You do the math. A whopping 2.5 million small and mid-sized businesses (SMBs) will create a presence on the Web for the first time next year, joining the approximately 10 million small businesses already there.

With these mind-boggling figures, how can you drive traffic to your site? Stand above the rest? Ensure that your online marketing is good enough to draw customers back?

"The list is everything," goes the marketing aphorism. And whether you're an online retailer, a local service provider or a global professional, your best bet for online success is to capture as much information about those that visit your site as possible. Here's how.

  1. Give something away.

    Zappos (#15, 2004 Inc. 500), the online shoe retailer, has seen its sales soar to an astounding $300 million (estimated) in 2005. Zappos built a model based on iron-clad price and satisfaction guarantees, a great shopping experience and free shipping both ways, according to founder and chairman, Nick Swinmurn.

    The company also owes its success to a "free weekly shoe giveaway" that requires site visitors to provide their name, address, e-mail, and gender in an online form. Once the information is captured, Zappos diplomatically sends out marketing emails with shopping specials to draw visitors back.

    "We're always looking for ways to keep our customers loyal," says Swinmurn.

    As a result, 60% of Zappos customers are repeat buyers, and 25% are word-of-mouth referrals.

  2. Give away valuable information.

    If you like the idea of an e-zine but not the continued workload, consider writing a few "special reports," "white papers," or "e-books," which visitors can download from your site once they've provided their vital information.

    Special reports allow you to address a topic or challenge your clients need to know about. They also provide you the opportunity to subtly lead readers to the conclusion that your product or service is best suited to meet that challenge.

    For an example, go to the "Ideas" link of the home page of The Management Innovation Group. There you'll find a number of publications about corporate design and innovation -- a perfect way to say "we are leaders in the field."

    Want to know whether you should install a skylight in your home or let a professional installer do it? Good question and you can download a free whitepaper from -- after you provide your contact information, of course.

    Special reports also give you instant credibility and establish you as a "knowledge leader" in your industry.

  3. Publish an e-zine.

    If you're a professional or service provider, information is your stock in trade, and the venerable e-mail newsletter, or e-zine, is still a dynamite go-to marketing strategy.

    Few do it better than sales consultant Jeffrey Gitomer. His "Sales Caffeine: A weekly multimedia sales jolt!" is a paragon of crisp writing and titillating copy that gently leads the reader to Gitomer's Web site to learn more about this products and services.

    If you decide on an e-zine, be ready to put in the continued work of creating new issues in a timely manner; nothing dashes customer trust more than a promise of an ongoing service that's broken.

  4. Blog it.

    In the first quarter of 2005, 30% of U.S. Internet users visited blogs.

    That translates to 50 million US Internet users, according to a survey conducted by comScore.

    What is a blog?
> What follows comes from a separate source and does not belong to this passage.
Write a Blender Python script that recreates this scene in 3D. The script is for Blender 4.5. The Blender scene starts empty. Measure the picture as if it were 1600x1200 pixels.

Short for weblog, a blog is daily, weekly or monthly journal written on topical subject written by you or a large community of writers. Many weblogs enable visitors to leave public comments, and for you the ability to capture information and begin a relationship.

    Ed Kuhlman, owner of Kuhlman Auction captures e-mail addresses with the promise of a weekly e-mail digest of the company's blog postings.

    It may take time to build your blog following, and blogs require work (and some discretion on your part), but blogs can improve your search engine rankings, especially if you can elicit many responses from your blog postings.

  5. Run a contest.

    If not a giveaway, how about a contest? Noodles & Company, headquartered in Boulder, Colo., is building a successful chain (110 restaurants and counting) in part by relying on the marketing prowess of the Internet.

    When the quick-casual restaurant chain wanted to build brand among customers, it launched a Web-based contest to crown a national "Asparagus Queen" that coincided with the chain's new menu of dishes inspired by seasonal produce. The contest lasted for less than 30 days, but inspired more than 7,500 entries, 125,000 votes, and a 400% increase in Web site visits, according to Noodles CEO, Aaron Kennedy.

    "It was an opportunity to reach customers with a really strong branding message and have a sense of fun at the same time," says Kennedy.

  6. Remember, every name captured is a warm lead just waiting to be mined. Employing any -- or all -- of these methods could fill your marketing coffers with potential and loyal customers.